The arguments that come from statists, that is to say, people who believe in government as a legitimate organization, are almost all based on fear. Occasionally one might come across a positive argument for government intervention here and there, but those are quite rare these days. But even those are usually based around removing a source of fear. “Once program X goes into effect, we won’t have to worry about Y anymore!” The “liberal” wing of statism will harp on fear of unfettered plutocracy, though they are themselves all plutocrats. They just want to make plutocracy “safe”. The modern liberal/progressive program is essentially and inescapably plutocratic, though many of the rank and file don’t ever connect the dots that way. Any society with central banking and heavy levels of regulation can only survive economically if those few who can afford to own capital under such a system are protected from failure, with captive markets and practically guaranteed perpetual profit for those who make it to the “club”.
The “conservative” wing will talk about fear of foreign threats or cultural degradation, even though they are by and large in favor of threatening other countries and undermining their cultures. They just want us to do it to “them” before “they” do it to us. And they will invent an endless series of “them” to keep up the excuse for more police intervention, more military intervention, and more militarization of society in general.
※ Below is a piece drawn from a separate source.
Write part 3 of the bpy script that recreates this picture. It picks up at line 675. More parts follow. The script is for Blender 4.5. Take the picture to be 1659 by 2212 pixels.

So there are these endless fears which statists use to call for government intervention. But all of this relies on a belief that there is something magical about the organizations known as “government” that somehow makes them capable of doing things that any other organization can’t or won’t do. The anarchist position is simply that this magical veneer is an illusion. We want roads and electricity and running water and peaceful cities and friendly neighbors too. We just don’t believe that there are things which are so difficult for mere mortals to do that the only way to accomplish them is for one group of special people to assault everyone else in order to make it happen.
There are many possible arguments one might hear from a statist against anarchy in the form of “Well what if X happens?” To me, the proper answer is “Well what if it happens now? Someone will do something about it, is what.” In fact, the someone will most likely be in a much better position to do something about it because they won’t be hindered by a limited number of legislated solutions to any problem X which may arise. Often times this answer will not satisfy the statist. They want a guarantee. But of course, the response to that is simply that the “government” can’t (and won’t) guarantee a damn thing. How’s that war on drugs coming along? Oh boy, it’s a good thing we can’t buy those evil drugs anymore, isn’t it? To argue that bad things will happen under anarchy as some sort of argument for the state is laughable, considering how many bad things already happen, and so many of them as a *direct result* of one state action or another. What will be different is that those bad things will not be systematic and predictable. Which can be scary to those who are on the trigger side of the statist gun.
The statist position, if it is at all consistent, sees the human race as a bunch of corrupt and destructive losers, except for a small elite who somehow have their act together. And this elite can somehow rise to power without being totally corrupted by it, or driven out by obsessive sociopaths. The elite are able to somehow then impose their will and their incredibly complex, yet functional plans on everyone else who happen to be corrupt and destructive losers. Of course most statists would never see their position in a consistent clear way. This is evidenced by the fact that they will change their arguments around when one fails. One is tempted of course to ask, “What is the real, actual reason you believe in having a government? Not an excuse, but the actual reason you want all this intervention.” There usually is no one reason they can articulate because the reason is fear. A blind fear of their neighbors that overwhelms the understanding that everything they fear about The Other is even more reason to fear the government. Because that thought would be unbearable. In such a world there is no escape, and all is lost already.
Of course, this all depends on who we’re talking to. We by and large are living in the elite centers of power, and we are probably benefiting from intervention in a lot of ways. Those benefits would be gone under anarchy. So for many of us, things might not be “better” at least for a few years until the society retooled itself. Many people in the first world may indeed have more to fear right now from freedom than from their government, who works to destroy other people in order to feed and protect them.
Yet the moral argument says “so be it”. If we have sown the wind, let us reap the whirlwind. Better us than the billions of people who would finally find hope that they never had before, in a society that allowed them to begin building their own prosperity.